Repeat the material exactly, every line of it.

■ ■ ■ ■ ■

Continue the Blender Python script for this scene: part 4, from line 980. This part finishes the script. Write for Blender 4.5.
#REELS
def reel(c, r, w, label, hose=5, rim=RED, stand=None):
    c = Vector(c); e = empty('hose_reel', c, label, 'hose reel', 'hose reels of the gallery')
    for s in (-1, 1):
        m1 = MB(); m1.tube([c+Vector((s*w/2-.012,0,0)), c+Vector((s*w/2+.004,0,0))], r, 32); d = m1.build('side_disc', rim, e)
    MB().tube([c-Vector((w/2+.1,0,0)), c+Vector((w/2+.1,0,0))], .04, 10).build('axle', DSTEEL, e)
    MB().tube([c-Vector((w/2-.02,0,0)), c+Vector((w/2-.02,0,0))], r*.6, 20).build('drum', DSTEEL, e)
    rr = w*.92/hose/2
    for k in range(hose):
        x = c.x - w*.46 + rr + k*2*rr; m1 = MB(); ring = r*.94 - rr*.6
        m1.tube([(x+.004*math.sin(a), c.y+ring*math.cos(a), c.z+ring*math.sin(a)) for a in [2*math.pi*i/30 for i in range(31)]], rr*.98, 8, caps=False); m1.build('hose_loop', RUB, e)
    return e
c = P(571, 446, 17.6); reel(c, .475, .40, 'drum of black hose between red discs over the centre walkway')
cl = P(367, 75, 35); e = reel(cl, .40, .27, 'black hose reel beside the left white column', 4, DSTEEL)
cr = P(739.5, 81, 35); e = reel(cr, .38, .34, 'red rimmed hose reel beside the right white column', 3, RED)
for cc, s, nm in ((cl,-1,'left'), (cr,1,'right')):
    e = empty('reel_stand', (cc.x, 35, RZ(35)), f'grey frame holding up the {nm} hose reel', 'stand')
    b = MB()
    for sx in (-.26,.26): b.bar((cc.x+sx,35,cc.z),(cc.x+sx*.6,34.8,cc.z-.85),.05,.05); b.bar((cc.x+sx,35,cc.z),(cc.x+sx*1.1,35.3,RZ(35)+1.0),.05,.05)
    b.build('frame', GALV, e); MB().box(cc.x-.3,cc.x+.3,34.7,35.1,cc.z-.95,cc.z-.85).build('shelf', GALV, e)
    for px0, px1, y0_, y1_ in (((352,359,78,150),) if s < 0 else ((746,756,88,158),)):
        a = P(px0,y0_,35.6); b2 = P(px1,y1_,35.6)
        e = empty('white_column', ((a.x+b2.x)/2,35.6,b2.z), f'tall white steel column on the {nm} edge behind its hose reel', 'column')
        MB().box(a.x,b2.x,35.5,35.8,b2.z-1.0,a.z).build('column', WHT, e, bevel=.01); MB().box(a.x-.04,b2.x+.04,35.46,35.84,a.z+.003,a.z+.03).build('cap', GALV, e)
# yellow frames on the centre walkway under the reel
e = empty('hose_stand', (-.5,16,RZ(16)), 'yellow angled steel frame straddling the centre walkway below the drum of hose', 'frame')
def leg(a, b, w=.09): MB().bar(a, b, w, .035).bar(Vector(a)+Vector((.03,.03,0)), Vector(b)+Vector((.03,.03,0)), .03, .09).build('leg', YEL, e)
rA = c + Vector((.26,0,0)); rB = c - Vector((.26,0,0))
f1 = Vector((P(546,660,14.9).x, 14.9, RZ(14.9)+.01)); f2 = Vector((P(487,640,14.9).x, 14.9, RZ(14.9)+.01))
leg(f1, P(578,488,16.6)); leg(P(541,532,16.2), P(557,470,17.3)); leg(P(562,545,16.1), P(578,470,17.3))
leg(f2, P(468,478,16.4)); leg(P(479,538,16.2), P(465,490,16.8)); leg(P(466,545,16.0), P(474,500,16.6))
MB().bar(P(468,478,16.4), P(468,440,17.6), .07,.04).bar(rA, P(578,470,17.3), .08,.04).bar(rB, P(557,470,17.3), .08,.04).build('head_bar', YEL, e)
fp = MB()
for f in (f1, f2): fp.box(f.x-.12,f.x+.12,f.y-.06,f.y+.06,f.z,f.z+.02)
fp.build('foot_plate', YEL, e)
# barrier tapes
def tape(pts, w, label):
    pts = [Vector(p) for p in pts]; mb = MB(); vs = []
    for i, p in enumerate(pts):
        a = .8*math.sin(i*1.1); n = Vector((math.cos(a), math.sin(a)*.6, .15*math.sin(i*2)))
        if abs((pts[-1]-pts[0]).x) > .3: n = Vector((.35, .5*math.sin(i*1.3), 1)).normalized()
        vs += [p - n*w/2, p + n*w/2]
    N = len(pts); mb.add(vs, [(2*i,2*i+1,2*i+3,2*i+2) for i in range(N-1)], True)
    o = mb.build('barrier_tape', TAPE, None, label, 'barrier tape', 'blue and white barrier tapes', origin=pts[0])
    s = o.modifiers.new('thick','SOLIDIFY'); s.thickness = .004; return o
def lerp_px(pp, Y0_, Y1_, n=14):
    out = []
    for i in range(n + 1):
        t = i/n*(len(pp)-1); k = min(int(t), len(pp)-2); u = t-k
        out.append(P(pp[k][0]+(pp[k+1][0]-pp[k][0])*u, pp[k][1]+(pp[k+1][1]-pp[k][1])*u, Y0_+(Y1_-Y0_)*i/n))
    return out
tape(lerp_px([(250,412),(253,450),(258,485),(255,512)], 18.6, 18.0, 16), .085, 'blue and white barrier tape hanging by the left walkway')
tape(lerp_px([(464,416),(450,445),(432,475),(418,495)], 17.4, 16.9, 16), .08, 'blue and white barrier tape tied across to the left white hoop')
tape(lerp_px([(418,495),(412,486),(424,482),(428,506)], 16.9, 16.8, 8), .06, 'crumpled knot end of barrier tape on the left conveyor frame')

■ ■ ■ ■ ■

### WRITTEN RESPONSE
Continue the Blender Python script for this scene: part 4, from line 980. This part finishes the script. Write for Blender 4.5.
#REELS
def reel(c, r, w, label, hose=5, rim=RED, stand=None):
    c = Vector(c); e = empty('hose_reel', c, label, 'hose reel', 'hose reels of the gallery')
    for s in (-1, 1):
        m1 = MB(); m1.tube([c+Vector((s*w/2-.012,0,0)), c+Vector((s*w/2+.004,0,0))], r, 32); d = m1.build('side_disc', rim, e)
    MB().tube([c-Vector((w/2+.1,0,0)), c+Vector((w/2+.1,0,0))], .04, 10).build('axle', DSTEEL, e)
    MB().tube([c-Vector((w/2-.02,0,0)), c+Vector((w/2-.02,0,0))], r*.6, 20).build('drum', DSTEEL, e)
    rr = w*.92/hose/2
    for k in range(hose):
        x = c.x - w*.46 + rr + k*2*rr; m1 = MB(); ring = r*.94 - rr*.6
        m1.tube([(x+.004*math.sin(a), c.y+ring*math.cos(a), c.z+ring*math.sin(a)) for a in [2*math.pi*i/30 for i in range(31)]], rr*.98, 8, caps=False); m1.build('hose_loop', RUB, e)
    return e
c = P(571, 446, 17.6); reel(c, .475, .40, 'drum of black hose between red discs over the centre walkway')
cl = P(367, 75, 35); e = reel(cl, .40, .27, 'black hose reel beside the left white column', 4, DSTEEL)
cr = P(739.5, 81, 35); e = reel(cr, .38, .34, 'red rimmed hose reel beside the right white column', 3, RED)
for cc, s, nm in ((cl,-1,'left'), (cr,1,'right')):
    e = empty('reel_stand', (cc.x, 35, RZ(35)), f'grey frame holding up the {nm} hose reel', 'stand')
    b = MB()
    for sx in (-.26,.26): b.bar((cc.x+sx,35,cc.z),(cc.x+sx*.6,34.8,cc.z-.85),.05,.05); b.bar((cc.x+sx,35,cc.z),(cc.x+sx*1.1,35.3,RZ(35)+1.0),.05,.05)
    b.build('frame', GALV, e); MB().box(cc.x-.3,cc.x+.3,34.7,35.1,cc.z-.95,cc.z-.85).build('shelf', GALV, e)
    for px0, px1, y0_, y1_ in (((352,359,78,150),) if s < 0 else ((746,756,88,158),)):
        a = P(px0,y0_,35.6); b2 = P(px1,y1_,35.6)
        e = empty('white_column', ((a.x+b2.x)/2,35.6,b2.z), f'tall white steel column on the {nm} edge behind its hose reel', 'column')
        MB().box(a.x,b2.x,35.5,35.8,b2.z-1.0,a.z).build('column', WHT, e, bevel=.01); MB().box(a.x-.04,b2.x+.04,35.46,35.84,a.z+.003,a.z+.03).build('cap', GALV, e)
# yellow frames on the centre walkway under the reel
e = empty('hose_stand', (-.5,16,RZ(16)), 'yellow angled steel frame straddling the centre walkway below the drum of hose', 'frame')
def leg(a, b, w=.09): MB().bar(a, b, w, .035).bar(Vector(a)+Vector((.03,.03,0)), Vector(b)+Vector((.03,.03,0)), .03, .09).build('leg', YEL, e)
rA = c + Vector((.26,0,0)); rB = c - Vector((.26,0,0))
f1 = Vector((P(546,660,14.9).x, 14.9, RZ(14.9)+.01)); f2 = Vector((P(487,640,14.9).x, 14.9, RZ(14.9)+.01))
leg(f1, P(578,488,16.6)); leg(P(541,532,16.2), P(557,470,17.3)); leg(P(562,545,16.1), P(578,470,17.3))
leg(f2, P(468,478,16.4)); leg(P(479,538,16.2), P(465,490,16.8)); leg(P(466,545,16.0), P(474,500,16.6))
MB().bar(P(468,478,16.4), P(468,440,17.6), .07,.04).bar(rA, P(578,470,17.3), .08,.04).bar(rB, P(557,470,17.3), .08,.04).build('head_bar', YEL, e)
fp = MB()
for f in (f1, f2): fp.box(f.x-.12,f.x+.12,f.y-.06,f.y+.06,f.z,f.z+.02)
fp.build('foot_plate', YEL, e)
# barrier tapes
def tape(pts, w, label):
    pts = [Vector(p) for p in pts]; mb = MB(); vs = []
    for i, p in enumerate(pts):
        a = .8*math.sin(i*1.1); n = Vector((math.cos(a), math.sin(a)*.6, .15*math.sin(i*2)))
        if abs((pts[-1]-pts[0]).x) > .3: n = Vector((.35, .5*math.sin(i*1.3), 1)).normalized()
        vs += [p - n*w/2, p + n*w/2]
    N = len(pts); mb.add(vs, [(2*i,2*i+1,2*i+3,2*i+2) for i in range(N-1)], True)
    o = mb.build('barrier_tape', TAPE, None, label, 'barrier tape', 'blue and white barrier tapes', origin=pts[0])
    s = o.modifiers.new('thick','SOLIDIFY'); s.thickness = .004; return o
def lerp_px(pp, Y0_, Y1_, n=14):
    out = []
    for i in range(n + 1):
        t = i/n*(len(pp)-1); k = min(int(t), len(pp)-2); u = t-k
        out.append(P(pp[k][0]+(pp[k+1][0]-pp[k][0])*u, pp[k][1]+(pp[k+1][1]-pp[k][1])*u, Y0_+(Y1_-Y0_)*i/n))
    return out
tape(lerp_px([(250,412),(253,450),(258,485),(255,512)], 18.6, 18.0, 16), .085, 'blue and white barrier tape hanging by the left walkway')
tape(lerp_px([(464,416),(450,445),(432,475),(418,495)], 17.4, 16.9, 16), .08, 'blue and white barrier tape tied across to the left white hoop')
tape(lerp_px([(418,495),(412,486),(424,482),(428,506)], 16.9, 16.8, 8), .06, 'crumpled knot end of barrier tape on the left conveyor frame')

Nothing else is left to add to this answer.